» **Records**:
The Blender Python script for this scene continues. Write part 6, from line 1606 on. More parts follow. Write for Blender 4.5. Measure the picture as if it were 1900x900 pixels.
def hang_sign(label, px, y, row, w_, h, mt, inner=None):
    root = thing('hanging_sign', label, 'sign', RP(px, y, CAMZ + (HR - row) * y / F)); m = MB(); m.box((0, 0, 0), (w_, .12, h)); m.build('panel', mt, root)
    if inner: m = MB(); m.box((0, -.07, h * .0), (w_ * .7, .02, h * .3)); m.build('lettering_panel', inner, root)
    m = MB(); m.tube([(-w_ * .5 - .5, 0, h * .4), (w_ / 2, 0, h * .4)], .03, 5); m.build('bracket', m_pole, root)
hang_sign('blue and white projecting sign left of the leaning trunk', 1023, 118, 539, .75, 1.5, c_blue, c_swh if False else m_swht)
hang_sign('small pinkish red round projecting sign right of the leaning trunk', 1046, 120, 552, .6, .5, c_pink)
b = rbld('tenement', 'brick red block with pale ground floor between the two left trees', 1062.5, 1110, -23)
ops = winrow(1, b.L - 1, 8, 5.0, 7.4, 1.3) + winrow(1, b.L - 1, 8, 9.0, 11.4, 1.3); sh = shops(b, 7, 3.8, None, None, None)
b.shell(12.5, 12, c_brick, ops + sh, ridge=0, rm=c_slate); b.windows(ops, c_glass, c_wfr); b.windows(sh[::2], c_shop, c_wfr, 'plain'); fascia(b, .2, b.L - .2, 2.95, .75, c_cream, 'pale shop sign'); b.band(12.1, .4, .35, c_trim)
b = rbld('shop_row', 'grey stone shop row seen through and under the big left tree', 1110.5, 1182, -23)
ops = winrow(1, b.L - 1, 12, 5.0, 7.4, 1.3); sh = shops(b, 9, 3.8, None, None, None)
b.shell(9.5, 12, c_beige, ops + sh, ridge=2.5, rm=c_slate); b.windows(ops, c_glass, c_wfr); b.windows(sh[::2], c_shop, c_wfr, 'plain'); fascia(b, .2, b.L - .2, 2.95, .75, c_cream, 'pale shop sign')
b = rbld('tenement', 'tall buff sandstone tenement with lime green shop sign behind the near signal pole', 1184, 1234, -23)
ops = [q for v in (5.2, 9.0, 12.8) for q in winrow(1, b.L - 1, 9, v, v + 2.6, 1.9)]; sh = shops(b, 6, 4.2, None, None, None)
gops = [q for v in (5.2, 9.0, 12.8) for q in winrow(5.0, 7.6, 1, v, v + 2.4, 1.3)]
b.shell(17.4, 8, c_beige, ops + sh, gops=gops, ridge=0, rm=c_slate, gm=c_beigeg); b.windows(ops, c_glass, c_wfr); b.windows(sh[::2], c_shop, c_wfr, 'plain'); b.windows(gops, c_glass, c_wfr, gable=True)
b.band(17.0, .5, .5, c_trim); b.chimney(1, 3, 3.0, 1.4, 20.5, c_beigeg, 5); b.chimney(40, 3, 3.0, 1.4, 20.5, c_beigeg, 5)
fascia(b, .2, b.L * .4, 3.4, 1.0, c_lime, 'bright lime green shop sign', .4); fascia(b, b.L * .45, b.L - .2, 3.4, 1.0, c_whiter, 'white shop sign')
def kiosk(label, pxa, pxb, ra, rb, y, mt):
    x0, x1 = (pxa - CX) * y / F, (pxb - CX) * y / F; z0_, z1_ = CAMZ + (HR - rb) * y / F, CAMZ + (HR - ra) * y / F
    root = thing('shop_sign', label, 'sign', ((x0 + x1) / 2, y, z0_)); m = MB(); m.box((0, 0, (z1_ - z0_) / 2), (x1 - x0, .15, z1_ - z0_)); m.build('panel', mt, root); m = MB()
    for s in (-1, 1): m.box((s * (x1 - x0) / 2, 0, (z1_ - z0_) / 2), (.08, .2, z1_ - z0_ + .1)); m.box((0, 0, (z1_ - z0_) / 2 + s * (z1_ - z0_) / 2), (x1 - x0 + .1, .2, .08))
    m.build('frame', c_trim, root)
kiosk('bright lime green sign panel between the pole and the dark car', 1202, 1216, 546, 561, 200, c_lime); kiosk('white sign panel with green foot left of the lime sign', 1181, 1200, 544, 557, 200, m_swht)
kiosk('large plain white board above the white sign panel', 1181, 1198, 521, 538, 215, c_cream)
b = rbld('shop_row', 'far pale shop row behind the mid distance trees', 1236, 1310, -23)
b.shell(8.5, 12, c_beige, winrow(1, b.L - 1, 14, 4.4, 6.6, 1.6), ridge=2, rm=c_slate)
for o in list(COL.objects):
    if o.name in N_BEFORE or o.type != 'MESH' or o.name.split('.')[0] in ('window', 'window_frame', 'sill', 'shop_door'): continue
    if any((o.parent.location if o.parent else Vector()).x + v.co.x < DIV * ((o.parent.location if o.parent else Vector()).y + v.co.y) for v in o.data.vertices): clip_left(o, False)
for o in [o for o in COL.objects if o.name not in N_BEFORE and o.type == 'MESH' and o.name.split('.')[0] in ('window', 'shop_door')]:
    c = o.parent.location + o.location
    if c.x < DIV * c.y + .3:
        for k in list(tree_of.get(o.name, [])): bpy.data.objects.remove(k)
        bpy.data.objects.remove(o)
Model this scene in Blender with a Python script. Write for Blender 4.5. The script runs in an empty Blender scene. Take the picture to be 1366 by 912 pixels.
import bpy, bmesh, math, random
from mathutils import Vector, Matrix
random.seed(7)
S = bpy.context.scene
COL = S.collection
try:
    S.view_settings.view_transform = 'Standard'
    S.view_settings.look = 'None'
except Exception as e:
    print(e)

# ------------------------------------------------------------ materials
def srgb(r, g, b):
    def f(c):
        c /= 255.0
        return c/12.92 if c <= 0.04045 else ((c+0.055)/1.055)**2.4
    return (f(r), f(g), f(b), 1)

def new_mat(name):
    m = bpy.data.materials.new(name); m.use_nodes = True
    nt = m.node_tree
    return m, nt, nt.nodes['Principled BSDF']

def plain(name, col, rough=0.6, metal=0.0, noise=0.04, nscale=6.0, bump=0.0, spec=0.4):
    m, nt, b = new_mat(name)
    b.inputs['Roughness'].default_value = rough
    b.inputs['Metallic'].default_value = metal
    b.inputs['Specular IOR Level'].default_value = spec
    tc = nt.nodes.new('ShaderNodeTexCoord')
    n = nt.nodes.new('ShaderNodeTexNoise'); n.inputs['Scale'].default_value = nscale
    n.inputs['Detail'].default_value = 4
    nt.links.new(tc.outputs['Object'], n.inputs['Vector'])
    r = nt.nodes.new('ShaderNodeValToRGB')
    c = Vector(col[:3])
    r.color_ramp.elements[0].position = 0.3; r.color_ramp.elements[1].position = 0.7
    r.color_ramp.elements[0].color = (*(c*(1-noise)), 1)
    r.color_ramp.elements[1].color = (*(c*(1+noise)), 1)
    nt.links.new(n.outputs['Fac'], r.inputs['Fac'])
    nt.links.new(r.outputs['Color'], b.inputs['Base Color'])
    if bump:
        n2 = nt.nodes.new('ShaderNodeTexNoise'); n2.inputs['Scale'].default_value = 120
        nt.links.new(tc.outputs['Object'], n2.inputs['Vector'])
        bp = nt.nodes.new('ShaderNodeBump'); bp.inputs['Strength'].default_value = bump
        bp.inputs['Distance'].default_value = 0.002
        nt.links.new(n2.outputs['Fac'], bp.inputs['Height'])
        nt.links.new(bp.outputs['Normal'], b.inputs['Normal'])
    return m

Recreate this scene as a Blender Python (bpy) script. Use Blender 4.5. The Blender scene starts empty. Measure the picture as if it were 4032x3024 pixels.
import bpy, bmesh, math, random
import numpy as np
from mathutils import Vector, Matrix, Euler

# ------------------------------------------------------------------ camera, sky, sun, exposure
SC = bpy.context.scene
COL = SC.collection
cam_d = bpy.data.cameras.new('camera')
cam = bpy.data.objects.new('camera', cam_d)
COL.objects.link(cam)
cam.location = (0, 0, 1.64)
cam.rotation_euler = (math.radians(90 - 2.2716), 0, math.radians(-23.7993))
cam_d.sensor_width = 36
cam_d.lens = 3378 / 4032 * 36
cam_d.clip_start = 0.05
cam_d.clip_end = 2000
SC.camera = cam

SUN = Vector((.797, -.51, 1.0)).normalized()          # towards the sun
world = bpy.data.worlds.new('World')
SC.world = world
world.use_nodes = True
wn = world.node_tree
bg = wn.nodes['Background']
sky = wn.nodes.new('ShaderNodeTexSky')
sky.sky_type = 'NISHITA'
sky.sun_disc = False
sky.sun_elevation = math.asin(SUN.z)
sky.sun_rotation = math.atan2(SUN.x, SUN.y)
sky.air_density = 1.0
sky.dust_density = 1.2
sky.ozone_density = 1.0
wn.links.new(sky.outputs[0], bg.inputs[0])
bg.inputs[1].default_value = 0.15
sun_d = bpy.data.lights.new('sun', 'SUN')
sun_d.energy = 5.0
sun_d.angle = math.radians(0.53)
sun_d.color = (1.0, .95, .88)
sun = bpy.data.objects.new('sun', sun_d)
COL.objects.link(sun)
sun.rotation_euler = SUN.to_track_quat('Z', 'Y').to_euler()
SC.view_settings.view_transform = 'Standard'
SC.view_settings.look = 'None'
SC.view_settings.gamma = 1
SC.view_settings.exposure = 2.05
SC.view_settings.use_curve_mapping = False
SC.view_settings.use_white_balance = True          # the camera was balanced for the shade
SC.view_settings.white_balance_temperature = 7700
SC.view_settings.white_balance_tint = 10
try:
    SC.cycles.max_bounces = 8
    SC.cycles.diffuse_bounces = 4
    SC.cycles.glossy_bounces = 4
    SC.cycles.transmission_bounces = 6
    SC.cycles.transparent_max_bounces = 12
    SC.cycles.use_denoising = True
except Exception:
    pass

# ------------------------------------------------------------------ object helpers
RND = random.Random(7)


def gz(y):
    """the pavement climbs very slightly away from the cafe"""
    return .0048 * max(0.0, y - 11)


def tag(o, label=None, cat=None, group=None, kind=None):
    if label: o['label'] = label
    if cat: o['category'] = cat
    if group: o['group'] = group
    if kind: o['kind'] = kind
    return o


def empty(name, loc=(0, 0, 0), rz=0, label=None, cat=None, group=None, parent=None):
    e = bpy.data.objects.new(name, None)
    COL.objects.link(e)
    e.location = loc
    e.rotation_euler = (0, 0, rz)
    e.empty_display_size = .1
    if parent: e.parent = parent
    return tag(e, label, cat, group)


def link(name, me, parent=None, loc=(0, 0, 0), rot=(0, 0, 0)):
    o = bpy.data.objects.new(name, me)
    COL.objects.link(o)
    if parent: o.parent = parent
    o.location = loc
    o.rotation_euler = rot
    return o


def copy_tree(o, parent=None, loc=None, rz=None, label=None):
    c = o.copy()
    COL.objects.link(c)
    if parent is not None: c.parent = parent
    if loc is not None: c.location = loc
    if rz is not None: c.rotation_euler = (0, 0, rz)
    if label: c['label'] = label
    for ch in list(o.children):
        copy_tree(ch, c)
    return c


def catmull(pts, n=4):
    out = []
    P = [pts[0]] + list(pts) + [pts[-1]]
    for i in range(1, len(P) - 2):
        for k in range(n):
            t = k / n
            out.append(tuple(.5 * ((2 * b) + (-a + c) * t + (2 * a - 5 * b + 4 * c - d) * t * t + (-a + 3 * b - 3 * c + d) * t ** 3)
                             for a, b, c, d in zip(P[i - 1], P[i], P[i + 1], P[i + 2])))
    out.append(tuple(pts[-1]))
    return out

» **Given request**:
Please print exactly, and only, the lines from the line with "Model this scene" to the line with "return (f(r), f(g), f(b), 1)", both included.

» **Output for this exercise**:
Model this scene in Blender with a Python script. Write for Blender 4.5. The script runs in an empty Blender scene. Take the picture to be 1366 by 912 pixels.
import bpy, bmesh, math, random
from mathutils import Vector, Matrix
random.seed(7)
S = bpy.context.scene
COL = S.collection
try:
    S.view_settings.view_transform = 'Standard'
    S.view_settings.look = 'None'
except Exception as e:
    print(e)

# ------------------------------------------------------------ materials
def srgb(r, g, b):
    def f(c):
        c /= 255.0
        return c/12.92 if c <= 0.04045 else ((c+0.055)/1.055)**2.4
    return (f(r), f(g), f(b), 1)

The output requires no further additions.